Task directions> Locate each line holding the string "wide" and copy it.
[start]
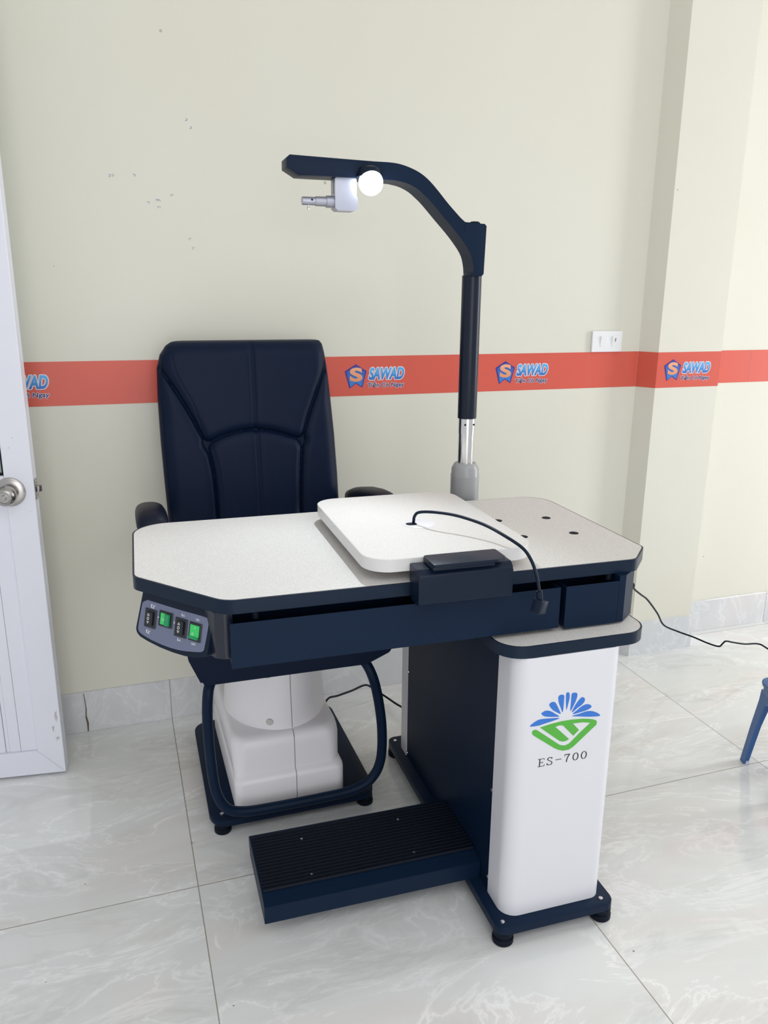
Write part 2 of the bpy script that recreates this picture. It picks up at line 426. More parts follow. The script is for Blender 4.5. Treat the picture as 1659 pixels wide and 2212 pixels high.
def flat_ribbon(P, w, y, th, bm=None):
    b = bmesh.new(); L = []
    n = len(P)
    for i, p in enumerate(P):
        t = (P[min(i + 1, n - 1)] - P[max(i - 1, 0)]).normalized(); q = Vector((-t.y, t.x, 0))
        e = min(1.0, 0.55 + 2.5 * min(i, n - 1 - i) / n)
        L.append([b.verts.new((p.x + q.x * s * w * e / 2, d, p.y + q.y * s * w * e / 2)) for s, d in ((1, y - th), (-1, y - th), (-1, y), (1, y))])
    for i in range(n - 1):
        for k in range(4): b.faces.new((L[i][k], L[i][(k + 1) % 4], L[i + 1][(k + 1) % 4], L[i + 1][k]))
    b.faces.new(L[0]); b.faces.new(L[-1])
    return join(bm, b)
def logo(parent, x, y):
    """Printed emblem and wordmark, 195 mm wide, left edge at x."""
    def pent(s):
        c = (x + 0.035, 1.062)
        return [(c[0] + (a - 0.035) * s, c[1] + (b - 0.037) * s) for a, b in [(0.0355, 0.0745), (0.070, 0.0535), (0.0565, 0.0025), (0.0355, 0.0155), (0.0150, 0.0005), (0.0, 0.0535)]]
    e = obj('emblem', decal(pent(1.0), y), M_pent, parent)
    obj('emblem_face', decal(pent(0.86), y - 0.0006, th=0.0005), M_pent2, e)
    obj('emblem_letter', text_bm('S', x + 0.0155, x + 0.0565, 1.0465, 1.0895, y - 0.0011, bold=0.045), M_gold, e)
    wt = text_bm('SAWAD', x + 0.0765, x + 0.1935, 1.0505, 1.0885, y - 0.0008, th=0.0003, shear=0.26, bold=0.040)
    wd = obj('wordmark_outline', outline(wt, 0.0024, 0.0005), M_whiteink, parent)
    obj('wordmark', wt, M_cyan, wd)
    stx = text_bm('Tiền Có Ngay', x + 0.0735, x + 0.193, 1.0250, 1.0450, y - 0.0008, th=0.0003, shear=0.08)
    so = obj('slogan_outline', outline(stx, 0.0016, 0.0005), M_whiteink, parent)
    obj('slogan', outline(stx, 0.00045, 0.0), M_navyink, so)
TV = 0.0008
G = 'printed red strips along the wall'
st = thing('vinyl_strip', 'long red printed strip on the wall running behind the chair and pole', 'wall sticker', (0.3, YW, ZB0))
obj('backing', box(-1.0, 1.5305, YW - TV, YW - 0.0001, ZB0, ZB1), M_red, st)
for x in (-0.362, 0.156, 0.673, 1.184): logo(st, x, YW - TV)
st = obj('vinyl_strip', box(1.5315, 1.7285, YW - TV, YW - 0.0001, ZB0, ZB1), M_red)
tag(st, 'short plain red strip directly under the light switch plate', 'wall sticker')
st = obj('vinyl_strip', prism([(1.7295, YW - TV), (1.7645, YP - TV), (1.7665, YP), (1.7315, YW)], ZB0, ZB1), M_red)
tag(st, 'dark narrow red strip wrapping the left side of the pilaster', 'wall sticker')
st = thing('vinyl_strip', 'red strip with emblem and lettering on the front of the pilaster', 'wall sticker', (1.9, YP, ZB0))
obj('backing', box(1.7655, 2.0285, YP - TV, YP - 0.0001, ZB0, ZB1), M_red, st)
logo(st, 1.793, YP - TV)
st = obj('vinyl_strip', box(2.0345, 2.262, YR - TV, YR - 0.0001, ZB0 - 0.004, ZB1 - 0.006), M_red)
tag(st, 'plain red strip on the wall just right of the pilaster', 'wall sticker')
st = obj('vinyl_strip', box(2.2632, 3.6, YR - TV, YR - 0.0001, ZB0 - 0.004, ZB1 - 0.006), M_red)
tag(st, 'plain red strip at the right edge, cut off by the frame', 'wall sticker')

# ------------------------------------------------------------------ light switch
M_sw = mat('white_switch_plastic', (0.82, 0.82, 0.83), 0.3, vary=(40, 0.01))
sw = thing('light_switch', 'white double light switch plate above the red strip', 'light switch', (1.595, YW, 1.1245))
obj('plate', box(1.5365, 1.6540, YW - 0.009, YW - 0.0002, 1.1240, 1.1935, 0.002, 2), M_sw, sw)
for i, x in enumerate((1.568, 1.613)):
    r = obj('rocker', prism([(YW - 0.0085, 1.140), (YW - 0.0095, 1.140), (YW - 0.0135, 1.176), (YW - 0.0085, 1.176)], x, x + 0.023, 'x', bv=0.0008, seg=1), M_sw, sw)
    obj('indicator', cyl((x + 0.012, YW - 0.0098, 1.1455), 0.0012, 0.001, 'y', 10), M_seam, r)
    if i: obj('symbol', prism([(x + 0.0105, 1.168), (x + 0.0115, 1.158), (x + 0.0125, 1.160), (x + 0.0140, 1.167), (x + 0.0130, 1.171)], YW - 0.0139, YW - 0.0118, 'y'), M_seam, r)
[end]
Output for this task>
Write part 2 of the bpy script that recreates this picture. It picks up at line 426. More parts follow. The script is for Blender 4.5. Treat the picture as 1659 pixels wide and 2212 pixels high.
    """Printed emblem and wordmark, 195 mm wide, left edge at x."""